====== SOURCE DATA ======

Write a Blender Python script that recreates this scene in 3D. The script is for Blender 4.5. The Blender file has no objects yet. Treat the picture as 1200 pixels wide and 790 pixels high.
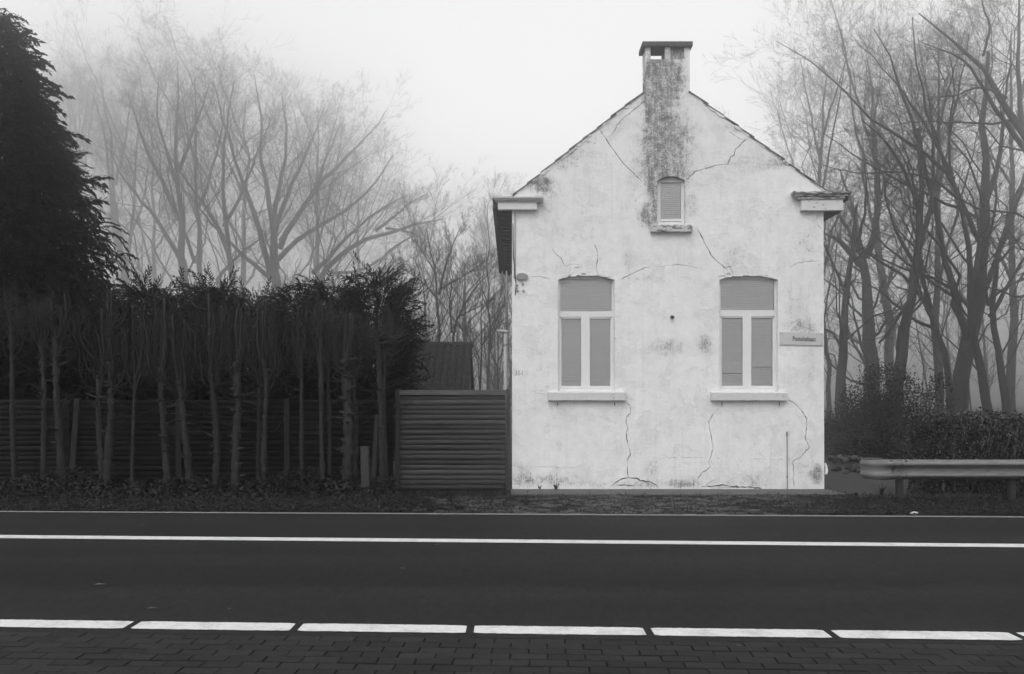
import bpy, bmesh, math, random
import numpy as np
from mathutils import Vector, Matrix, Euler

# ------------------------------------------------------------------ camera, world, sun, exposure
scn = bpy.context.scene
COL = scn.collection
HCAM = 1.5                                   # eye height, metres
cd = bpy.data.cameras.new('camera'); cam = bpy.data.objects.new('camera', cd); COL.objects.link(cam)
cam.location = (0, 0, HCAM); cam.rotation_euler = (math.radians(90), 0, 0)
cd.sensor_width = 36; cd.lens = 30; cd.shift_y = 0.0625; cd.clip_start = 0.05; cd.clip_end = 5000
scn.camera = cam
SUN_EL, SUN_AZ = math.radians(48), math.radians(200)   # azimuth clockwise from +Y: behind the camera
w = bpy.data.worlds.new('World'); scn.world = w; w.use_nodes = True
nt = w.node_tree; nt.nodes.clear()
sky = nt.nodes.new('ShaderNodeTexSky'); sky.sky_type = 'NISHITA'; sky.sun_disc = False
sky.sun_elevation = SUN_EL; sky.sun_rotation = SUN_AZ
sky.air_density = 1.0; sky.dust_density = 3.0; sky.ozone_density = 1.0
bw = nt.nodes.new('ShaderNodeRGBToBW')       # black-and-white photograph: a neutral sky
bg = nt.nodes.new('ShaderNodeBackground'); bg.inputs['Strength'].default_value = 0.13
wo = nt.nodes.new('ShaderNodeOutputWorld')
ev = nt.nodes.new('ShaderNodeMath'); ev.operation = 'POWER'; ev.inputs[1].default_value = 0.25      # closed cloud: evens the sky out
gn = nt.nodes.new('ShaderNodeMath'); gn.operation = 'MULTIPLY'; gn.inputs[1].default_value = 6.2
nt.links.new(sky.outputs[0], bw.inputs[0]); nt.links.new(bw.outputs[0], ev.inputs[0]); nt.links.new(ev.outputs[0], gn.inputs[0]); nt.links.new(gn.outputs[0], bg.inputs[0]); nt.links.new(bg.outputs[0], wo.inputs[0])
sl = bpy.data.lights.new('sun', 'SUN'); sl.energy = 1.1; sl.angle = math.radians(35); sl.color = (1, 1, 1)
so = bpy.data.objects.new('sun', sl); COL.objects.link(so)
sd = Vector((math.sin(SUN_AZ)*math.cos(SUN_EL), math.cos(SUN_AZ)*math.cos(SUN_EL), math.sin(SUN_EL)))
so.rotation_euler = sd.to_track_quat('Z', 'Y').to_euler(); so.location = (0, -10, 40)
vs = scn.view_settings; vs.view_transform = 'Standard'; vs.look = 'None'; vs.gamma = 1; vs.exposure = 0.0
cy = scn.cycles; cy.use_denoising = True; cy.max_bounces = 8; cy.volume_bounces = 3; cy.diffuse_bounces = 3
cy.transparent_max_bounces = 16; cy.glossy_bounces = 2
HAZE = 0.0088

# ------------------------------------------------------------------ helpers
rng = np.random.default_rng(7); random.seed(7)
R = random.uniform
F0 = 1000.0
def W(px, py, Y): return ((px-600)*Y/F0, Y, HCAM-(py-470)*Y/F0)     # where a sight line meets depth Y
def norm(a): return a/np.maximum(np.linalg.norm(a, axis=-1, keepdims=True), 1e-9)

def mesh_np(name, V, Fs, smooth=False):
    me = bpy.data.meshes.new(name)
    V = np.asarray(V, np.float32).reshape(-1, 3)
    Fs = [np.asarray(f, np.int32) for f in Fs if len(f)]
    me.vertices.add(len(V)); me.vertices.foreach_set('co', V.ravel())
    nl = sum(f.size for f in Fs); me.loops.add(nl)
    me.loops.foreach_set('vertex_index', np.concatenate([f.ravel() for f in Fs]))
    tot = np.concatenate([np.full(len(f), f.shape[1], np.int32) for f in Fs])
    st = np.concatenate([[0], np.cumsum(tot)[:-1]]).astype(np.int32)
    me.polygons.add(len(tot)); me.polygons.foreach_set('loop_start', st); me.polygons.foreach_set('loop_total', tot)
    if smooth: me.polygons.foreach_set('use_smooth', np.ones(len(tot), bool))
    me.update(calc_edges=True); me.validate()
    return me

class MB:
    """collects simple shapes into one mesh"""
    def __init__(s): s.v = []; s.f = []
    def add(s, vs, fs):
        n = len(s.v); s.v += [tuple(v) for v in vs]; s.f += [tuple(i+n for i in f) for f in fs]; return s
    def box(s, x0, x1, y0, y1, z0, z1):
        v = [(x, y, z) for z in (z0, z1) for y in (y0, y1) for x in (x0, x1)]
        return s.add(v, [(0, 2, 3, 1), (4, 5, 7, 6), (0, 1, 5, 4), (2, 6, 7, 3), (0, 4, 6, 2), (1, 3, 7, 5)])
    def prism_xz(s, poly, y0, y1):            # polygon in XZ pulled along Y
        n = len(poly); v = [(x, y0, z) for x, z in poly]+[(x, y1, z) for x, z in poly]
        fs = [tuple(range(n)), tuple(range(2*n-1, n-1, -1))]
        fs += [(i, i+n, (i+1) % n+n, (i+1) % n) for i in range(n)]
        return s.add(v, fs)
    def tube(s, pts, rad, k=6, cap=True):
        P = np.array([pts], float); r = np.array([rad if hasattr(rad, '__len__') else [rad]*len(pts)], float)
        V, Fq = tubes(P, r, k); V = V.reshape(-1, 3)
        fs = [tuple(f) for f in Fq]
        if cap: fs += [tuple(range(k-1, -1, -1)), tuple(range(len(V)-k, len(V)))]
        return s.add(V, fs)
    def mesh(s, name, smooth=False, fix=True):
        me = bpy.data.meshes.new(name); me.from_pydata(s.v, [], s.f); me.update()
        if fix:
            b = bmesh.new(); b.from_mesh(me); bmesh.ops.recalc_face_normals(b, faces=b.faces); b.to_mesh(me); b.free()
        if smooth:
            for p in me.polygons: p.use_smooth = True
        return me

def tubes(P, Rd, k=3):
    B, n, _ = P.shape
    T = np.empty_like(P); T[:, 1:-1] = P[:, 2:]-P[:, :-2]; T[:, 0] = P[:, 1]-P[:, 0]; T[:, -1] = P[:, -1]-P[:, -2]
    T = norm(T); ref = np.zeros_like(T); ref[..., 1] = 1; ref[np.abs(T[..., 1]) > .9] = (1, 0, 0)
    a = norm(np.cross(T, ref)); b = np.cross(T, a)
    th = np.arange(k)*2*np.pi/k
    V = P[:, :, None]+Rd[:, :, None, None]*(np.cos(th)[None, None, :, None]*a[:, :, None]+np.sin(th)[None, None, :, None]*b[:, :, None])
    i = np.arange(n-1)[:, None]*k; j = np.arange(k)[None]
    q = np.stack([i+j, i+(j+1) % k, i+k+(j+1) % k, i+k+j], -1).reshape(-1, 4)
    Fq = (q[None]+(np.arange(B)*n*k)[:, None, None]).reshape(-1, 4)
    return V.reshape(-1, 3), Fq

def spikes(P, Rd):
    V, _ = tubes(P, Rd, 3); B = len(P); V = V.reshape(B, 2, 3, 3)
    V = np.concatenate([V[:, 0], P[:, 1:2]], 1).reshape(-1, 3)
    f = np.array([(0, 1, 3), (1, 2, 3), (2, 0, 3)])
    return V, (f[None]+(np.arange(B)*4)[:, None, None]).reshape(-1, 3)

def scatter(pv, pf, pos, M):
    """copies of a small shape (pv verts, pf faces) at pos with 3x3 matrices M, as arrays"""
    V = np.einsum('nij,vj->nvi', M, pv)+pos[:, None]
    Fq = pf[None]+(np.arange(len(pos))*len(pv))[:, None, None]
    return V.reshape(-1, 3), Fq.reshape(-1, pf.shape[1])

def rotmats(yaw, pitch, roll, scale):
    cy_, sy = np.cos(yaw), np.sin(yaw); cp, sp = np.cos(pitch), np.sin(pitch); cr, sr = np.cos(roll), np.sin(roll)
    z = np.zeros_like(yaw); o = np.ones_like(yaw)
    Rz = np.stack([cy_, -sy, z, sy, cy_, z, z, z, o], -1).reshape(-1, 3, 3)
    Ry = np.stack([cp, z, -sp, z, o, z, sp, z, cp], -1).reshape(-1, 3, 3)     # pitch lifts +x
    Rx = np.stack([o, z, z, z, cr, -sr, z, sr, cr], -1).reshape(-1, 3, 3)
    return (Rz@Ry@Rx)*scale[:, None, None]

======

SET PROBLEM
Give again exactly the lines running from the beginning of the material above through the line that contains "from mathutils import Vector, Matrix, Euler", and leave out every picture.

TASK SOLUTION
Write a Blender Python script that recreates this scene in 3D. The script is for Blender 4.5. The Blender file has no objects yet. Treat the picture as 1200 pixels wide and 790 pixels high.
import bpy, bmesh, math, random
import numpy as np
from mathutils import Vector, Matrix, Euler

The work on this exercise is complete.